§ INSTRUCTIONS FOR THE TASK: Your task is to write out the complete listing exactly as it is shown.

§ SOURCE EXCERPT:

********************

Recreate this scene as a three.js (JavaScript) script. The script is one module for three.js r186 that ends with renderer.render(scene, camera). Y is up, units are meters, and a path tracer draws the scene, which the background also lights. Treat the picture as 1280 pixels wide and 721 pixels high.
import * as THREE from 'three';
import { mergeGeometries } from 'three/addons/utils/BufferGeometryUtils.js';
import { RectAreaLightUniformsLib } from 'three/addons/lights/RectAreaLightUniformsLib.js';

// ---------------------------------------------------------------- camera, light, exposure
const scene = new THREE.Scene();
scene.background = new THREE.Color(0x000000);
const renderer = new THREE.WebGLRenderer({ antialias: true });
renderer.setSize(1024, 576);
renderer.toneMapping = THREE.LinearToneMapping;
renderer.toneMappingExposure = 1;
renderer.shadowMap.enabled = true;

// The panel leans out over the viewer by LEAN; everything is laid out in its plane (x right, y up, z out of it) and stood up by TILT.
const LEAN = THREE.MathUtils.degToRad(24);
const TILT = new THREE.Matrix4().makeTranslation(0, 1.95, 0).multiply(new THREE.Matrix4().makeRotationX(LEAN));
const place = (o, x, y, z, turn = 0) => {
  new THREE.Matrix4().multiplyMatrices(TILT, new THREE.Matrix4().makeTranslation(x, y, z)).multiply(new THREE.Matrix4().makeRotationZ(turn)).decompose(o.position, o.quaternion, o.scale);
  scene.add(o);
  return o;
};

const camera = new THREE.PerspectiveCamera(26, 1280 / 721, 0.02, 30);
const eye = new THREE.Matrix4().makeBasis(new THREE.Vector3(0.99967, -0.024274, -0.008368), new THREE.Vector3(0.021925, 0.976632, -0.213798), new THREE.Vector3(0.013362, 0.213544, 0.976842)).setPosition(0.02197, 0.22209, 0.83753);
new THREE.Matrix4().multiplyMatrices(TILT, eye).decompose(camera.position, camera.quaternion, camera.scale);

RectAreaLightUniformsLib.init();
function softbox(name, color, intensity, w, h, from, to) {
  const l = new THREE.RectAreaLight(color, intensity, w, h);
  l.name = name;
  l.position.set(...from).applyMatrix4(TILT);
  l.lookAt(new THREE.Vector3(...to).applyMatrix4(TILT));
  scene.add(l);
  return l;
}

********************

§ WRITTEN ANSWER:
Recreate this scene as a three.js (JavaScript) script. The script is one module for three.js r186 that ends with renderer.render(scene, camera). Y is up, units are meters, and a path tracer draws the scene, which the background also lights. Treat the picture as 1280 pixels wide and 721 pixels high.
import * as THREE from 'three';
import { mergeGeometries } from 'three/addons/utils/BufferGeometryUtils.js';
import { RectAreaLightUniformsLib } from 'three/addons/lights/RectAreaLightUniformsLib.js';

// ---------------------------------------------------------------- camera, light, exposure
const scene = new THREE.Scene();
scene.background = new THREE.Color(0x000000);
const renderer = new THREE.WebGLRenderer({ antialias: true });
renderer.setSize(1024, 576);
renderer.toneMapping = THREE.LinearToneMapping;
renderer.toneMappingExposure = 1;
renderer.shadowMap.enabled = true;

// The panel leans out over the viewer by LEAN; everything is laid out in its plane (x right, y up, z out of it) and stood up by TILT.
const LEAN = THREE.MathUtils.degToRad(24);
const TILT = new THREE.Matrix4().makeTranslation(0, 1.95, 0).multiply(new THREE.Matrix4().makeRotationX(LEAN));
const place = (o, x, y, z, turn = 0) => {
  new THREE.Matrix4().multiplyMatrices(TILT, new THREE.Matrix4().makeTranslation(x, y, z)).multiply(new THREE.Matrix4().makeRotationZ(turn)).decompose(o.position, o.quaternion, o.scale);
  scene.add(o);
  return o;
};

const camera = new THREE.PerspectiveCamera(26, 1280 / 721, 0.02, 30);
const eye = new THREE.Matrix4().makeBasis(new THREE.Vector3(0.99967, -0.024274, -0.008368), new THREE.Vector3(0.021925, 0.976632, -0.213798), new THREE.Vector3(0.013362, 0.213544, 0.976842)).setPosition(0.02197, 0.22209, 0.83753);
new THREE.Matrix4().multiplyMatrices(TILT, eye).decompose(camera.position, camera.quaternion, camera.scale);

RectAreaLightUniformsLib.init();
function softbox(name, color, intensity, w, h, from, to) {
  const l = new THREE.RectAreaLight(color, intensity, w, h);
  l.name = name;
  l.position.set(...from).applyMatrix4(TILT);
  l.lookAt(new THREE.Vector3(...to).applyMatrix4(TILT));
  scene.add(l);
  return l;
}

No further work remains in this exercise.